Exercise brief
Quote, without change, all of the lines that follow.

Data provided
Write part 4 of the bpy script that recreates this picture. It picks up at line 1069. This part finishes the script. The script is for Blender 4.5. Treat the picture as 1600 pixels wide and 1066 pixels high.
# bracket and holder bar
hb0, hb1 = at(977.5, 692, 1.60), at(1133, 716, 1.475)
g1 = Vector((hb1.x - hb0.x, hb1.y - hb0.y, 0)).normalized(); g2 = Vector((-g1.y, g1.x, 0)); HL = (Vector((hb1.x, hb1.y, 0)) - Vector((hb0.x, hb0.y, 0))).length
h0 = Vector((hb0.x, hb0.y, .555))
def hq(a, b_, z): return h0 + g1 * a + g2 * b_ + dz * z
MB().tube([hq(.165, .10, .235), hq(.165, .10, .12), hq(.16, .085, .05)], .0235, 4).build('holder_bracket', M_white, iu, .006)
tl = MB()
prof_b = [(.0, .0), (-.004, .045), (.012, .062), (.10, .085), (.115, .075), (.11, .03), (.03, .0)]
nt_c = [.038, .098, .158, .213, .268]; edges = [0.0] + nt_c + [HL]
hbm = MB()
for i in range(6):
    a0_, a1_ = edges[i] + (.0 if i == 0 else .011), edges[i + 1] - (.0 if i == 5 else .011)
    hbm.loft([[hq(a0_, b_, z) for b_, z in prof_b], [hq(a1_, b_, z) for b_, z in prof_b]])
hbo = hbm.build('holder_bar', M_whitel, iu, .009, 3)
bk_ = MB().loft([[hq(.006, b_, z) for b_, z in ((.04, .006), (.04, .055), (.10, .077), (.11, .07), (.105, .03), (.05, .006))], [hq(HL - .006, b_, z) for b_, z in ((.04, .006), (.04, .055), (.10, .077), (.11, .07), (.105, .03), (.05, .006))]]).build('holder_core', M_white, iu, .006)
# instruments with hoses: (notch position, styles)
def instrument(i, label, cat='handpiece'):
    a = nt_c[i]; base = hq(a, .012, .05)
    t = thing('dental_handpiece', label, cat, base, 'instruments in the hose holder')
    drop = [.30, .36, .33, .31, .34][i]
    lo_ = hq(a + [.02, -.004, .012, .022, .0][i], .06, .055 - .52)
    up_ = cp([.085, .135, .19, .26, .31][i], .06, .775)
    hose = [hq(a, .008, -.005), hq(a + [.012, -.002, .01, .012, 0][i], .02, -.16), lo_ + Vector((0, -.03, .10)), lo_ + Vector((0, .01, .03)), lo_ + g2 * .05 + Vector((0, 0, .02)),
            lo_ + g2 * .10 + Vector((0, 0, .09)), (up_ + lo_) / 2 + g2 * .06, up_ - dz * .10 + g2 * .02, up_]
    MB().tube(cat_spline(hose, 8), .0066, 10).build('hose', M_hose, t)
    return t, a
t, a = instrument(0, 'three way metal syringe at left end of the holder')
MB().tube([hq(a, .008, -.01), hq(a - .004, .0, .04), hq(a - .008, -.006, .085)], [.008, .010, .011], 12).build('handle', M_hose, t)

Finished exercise
Write part 4 of the bpy script that recreates this picture. It picks up at line 1069. This part finishes the script. The script is for Blender 4.5. Treat the picture as 1600 pixels wide and 1066 pixels high.
# bracket and holder bar
hb0, hb1 = at(977.5, 692, 1.60), at(1133, 716, 1.475)
g1 = Vector((hb1.x - hb0.x, hb1.y - hb0.y, 0)).normalized(); g2 = Vector((-g1.y, g1.x, 0)); HL = (Vector((hb1.x, hb1.y, 0)) - Vector((hb0.x, hb0.y, 0))).length
h0 = Vector((hb0.x, hb0.y, .555))
def hq(a, b_, z): return h0 + g1 * a + g2 * b_ + dz * z
MB().tube([hq(.165, .10, .235), hq(.165, .10, .12), hq(.16, .085, .05)], .0235, 4).build('holder_bracket', M_white, iu, .006)
tl = MB()
prof_b = [(.0, .0), (-.004, .045), (.012, .062), (.10, .085), (.115, .075), (.11, .03), (.03, .0)]
nt_c = [.038, .098, .158, .213, .268]; edges = [0.0] + nt_c + [HL]
hbm = MB()
for i in range(6):
    a0_, a1_ = edges[i] + (.0 if i == 0 else .011), edges[i + 1] - (.0 if i == 5 else .011)
    hbm.loft([[hq(a0_, b_, z) for b_, z in prof_b], [hq(a1_, b_, z) for b_, z in prof_b]])
hbo = hbm.build('holder_bar', M_whitel, iu, .009, 3)
bk_ = MB().loft([[hq(.006, b_, z) for b_, z in ((.04, .006), (.04, .055), (.10, .077), (.11, .07), (.105, .03), (.05, .006))], [hq(HL - .006, b_, z) for b_, z in ((.04, .006), (.04, .055), (.10, .077), (.11, .07), (.105, .03), (.05, .006))]]).build('holder_core', M_white, iu, .006)
# instruments with hoses: (notch position, styles)
def instrument(i, label, cat='handpiece'):
    a = nt_c[i]; base = hq(a, .012, .05)
    t = thing('dental_handpiece', label, cat, base, 'instruments in the hose holder')
    drop = [.30, .36, .33, .31, .34][i]
    lo_ = hq(a + [.02, -.004, .012, .022, .0][i], .06, .055 - .52)
    up_ = cp([.085, .135, .19, .26, .31][i], .06, .775)
    hose = [hq(a, .008, -.005), hq(a + [.012, -.002, .01, .012, 0][i], .02, -.16), lo_ + Vector((0, -.03, .10)), lo_ + Vector((0, .01, .03)), lo_ + g2 * .05 + Vector((0, 0, .02)),
            lo_ + g2 * .10 + Vector((0, 0, .09)), (up_ + lo_) / 2 + g2 * .06, up_ - dz * .10 + g2 * .02, up_]
    MB().tube(cat_spline(hose, 8), .0066, 10).build('hose', M_hose, t)
    return t, a
t, a = instrument(0, 'three way metal syringe at left end of the holder')
MB().tube([hq(a, .008, -.01), hq(a - .004, .0, .04), hq(a - .008, -.006, .085)], [.008, .010, .011], 12).build('handle', M_hose, t)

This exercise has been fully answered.